LifestyleTheatre

C-ratchiting up the spirit of Christmas

Cratchit is a bold new take on that enduring Christmas classic A Christmas Carol.

It will have a lot of appeal to the broad-minded, especially those jaded pallets who have eaten too many mince pies, writes Christopher Walker.

The original tale of Ebenezer Scrooge’s conversion from miser to benefactor was first published in Christmas week 1843, and had sold out by Christmas Eve.

It has never been out of print since, and there have been so many adaptations, everything from a ballet to the wonderful musical Scrooge, that you might think there is little to add in a new stage version.

Well, prepare yourself for a surprise. Cratchit, written and directed by Alexander Knott is totally different to anything you’ve seen.

Scrooge is relegated backstage, and his downtrodden clerk, Bob Cratchit, grabs the limelight.

He has his own three spirits on Christmas Eve.

This imaginative take was originally streamed to audiences during lockdown, but now, thanks to the foresight of talented producer Jack Maple, has found its way to the stage.

It is a cleverly written two-hander.

John Dagliesh, who played Bob Cratchit in the Old Vic’s production of Carol, gives a wonderful tour de force performance.

You can see why he won an Olivier for best actor.

He is never off stage, and as well as playing Cratchit, morphs into numerous characters from Scrooge, to one of the ghosts.

A lot is also asked of his fellow performer, newcomer, Freya Sharp, who not only plays multiple characters but both male and female roles, including Cratchit’s children Martha and Tiny Tim. At one point Tim also enjoys cross-dressing.

Starting on familiar ground, with direct extracts from the original novel, Alexander Knott takes Cratchit along a very different path.

We find Bob considering suicide, railing against his employer (rather than defending him as he does in the novel) and making a series of
political speeches.

The writing indeed has a strong social conscience.

Alexander Knott says, “Now more than ever, at the coldest time of year, it is vital to find the balance between the difficulties and hardship of winter that so many face, and the hope and promise that Christmas brings.”

As such, it is actually being truer to the original novel than you might think.

The 1840s were a time when Victorians were waking up to the horrors of contemporary working conditions.

Dickens personally knew poverty when his father’s bankruptcy led him to harsh employment in a rat-infested boot polish factory.
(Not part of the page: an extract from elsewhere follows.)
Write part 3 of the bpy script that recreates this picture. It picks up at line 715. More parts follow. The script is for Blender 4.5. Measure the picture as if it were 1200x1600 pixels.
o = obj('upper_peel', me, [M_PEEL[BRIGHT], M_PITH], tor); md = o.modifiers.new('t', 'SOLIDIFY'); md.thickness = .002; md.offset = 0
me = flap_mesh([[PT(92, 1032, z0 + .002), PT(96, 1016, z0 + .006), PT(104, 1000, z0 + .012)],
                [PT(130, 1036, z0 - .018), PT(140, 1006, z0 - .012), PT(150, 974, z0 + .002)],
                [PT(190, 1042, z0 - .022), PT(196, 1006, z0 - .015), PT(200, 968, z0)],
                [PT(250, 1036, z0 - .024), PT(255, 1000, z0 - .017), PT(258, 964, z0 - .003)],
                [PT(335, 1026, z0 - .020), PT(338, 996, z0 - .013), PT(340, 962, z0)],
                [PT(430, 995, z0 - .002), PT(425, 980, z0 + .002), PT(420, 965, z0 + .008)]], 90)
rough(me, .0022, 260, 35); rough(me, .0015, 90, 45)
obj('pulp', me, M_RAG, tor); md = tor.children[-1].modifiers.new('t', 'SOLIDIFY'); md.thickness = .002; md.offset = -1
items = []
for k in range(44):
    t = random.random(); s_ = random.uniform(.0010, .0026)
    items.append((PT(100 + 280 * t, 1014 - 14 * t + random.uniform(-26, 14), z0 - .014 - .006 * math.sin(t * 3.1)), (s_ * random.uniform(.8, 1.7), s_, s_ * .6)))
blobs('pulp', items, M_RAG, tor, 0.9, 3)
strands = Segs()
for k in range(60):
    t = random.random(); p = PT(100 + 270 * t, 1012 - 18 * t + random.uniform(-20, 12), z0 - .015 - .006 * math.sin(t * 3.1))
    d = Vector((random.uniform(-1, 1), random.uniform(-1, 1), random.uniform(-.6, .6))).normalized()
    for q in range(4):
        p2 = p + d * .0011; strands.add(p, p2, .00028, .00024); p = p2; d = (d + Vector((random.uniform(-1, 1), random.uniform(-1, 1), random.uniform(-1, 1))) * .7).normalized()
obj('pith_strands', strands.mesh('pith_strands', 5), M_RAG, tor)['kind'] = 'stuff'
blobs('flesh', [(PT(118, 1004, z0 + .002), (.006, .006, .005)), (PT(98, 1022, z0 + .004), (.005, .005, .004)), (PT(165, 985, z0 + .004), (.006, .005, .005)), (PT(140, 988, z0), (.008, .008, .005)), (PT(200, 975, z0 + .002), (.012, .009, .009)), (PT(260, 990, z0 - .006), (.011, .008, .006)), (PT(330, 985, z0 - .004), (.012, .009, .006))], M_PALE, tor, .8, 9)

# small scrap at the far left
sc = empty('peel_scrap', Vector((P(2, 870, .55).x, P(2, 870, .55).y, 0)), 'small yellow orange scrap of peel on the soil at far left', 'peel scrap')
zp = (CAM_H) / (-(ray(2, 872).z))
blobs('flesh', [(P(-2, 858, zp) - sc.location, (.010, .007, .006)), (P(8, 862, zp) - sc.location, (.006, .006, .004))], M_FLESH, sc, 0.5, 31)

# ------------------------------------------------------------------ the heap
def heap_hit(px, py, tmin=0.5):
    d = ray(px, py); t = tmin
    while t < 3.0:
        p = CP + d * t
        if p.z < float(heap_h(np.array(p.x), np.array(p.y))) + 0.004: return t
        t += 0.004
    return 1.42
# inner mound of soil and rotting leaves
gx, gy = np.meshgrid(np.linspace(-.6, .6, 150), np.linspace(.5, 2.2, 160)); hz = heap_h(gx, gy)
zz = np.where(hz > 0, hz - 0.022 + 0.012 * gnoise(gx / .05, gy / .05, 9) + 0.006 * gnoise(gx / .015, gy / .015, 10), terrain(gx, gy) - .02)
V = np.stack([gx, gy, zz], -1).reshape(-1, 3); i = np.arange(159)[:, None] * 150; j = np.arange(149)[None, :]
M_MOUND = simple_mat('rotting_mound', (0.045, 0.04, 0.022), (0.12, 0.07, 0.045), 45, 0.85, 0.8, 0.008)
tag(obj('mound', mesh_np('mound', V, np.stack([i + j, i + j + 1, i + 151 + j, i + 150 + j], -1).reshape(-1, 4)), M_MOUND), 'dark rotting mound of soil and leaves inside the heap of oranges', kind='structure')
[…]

He then witnessed children working in terrible conditions when he toured the tin mines of Cornwall and on his visits to the appropriately named Ragged Schools, such as the one in Doughty Street Lambeth.

By 1843, he was determined to do something.

When the Report of the Children’s Employment Commission came out highlighting the extent of the crisis, he took to writing a political pamphlet.

Then, realising this would have limited appeal, he wrote a novel instead. A Christmas Carol was the result.

Dickens wrote to one of the report’s authors.

He said: “You will certainly feel that a Sledgehammer has come down with 20 times the force – 20,000 times the force – I could exert by following out my first idea.”

This production doesn’t quite have that political punch, but it does have some marvellous moments.

Bob Cratchit dancing with Tiny Tim in a Soho nightclub will stay with me for many Christmases to come.

The production crew achieve miracles in a small space with just two actors.

Emily Bestow’s designs are certainly inventive, and sound and lighting used to good effect.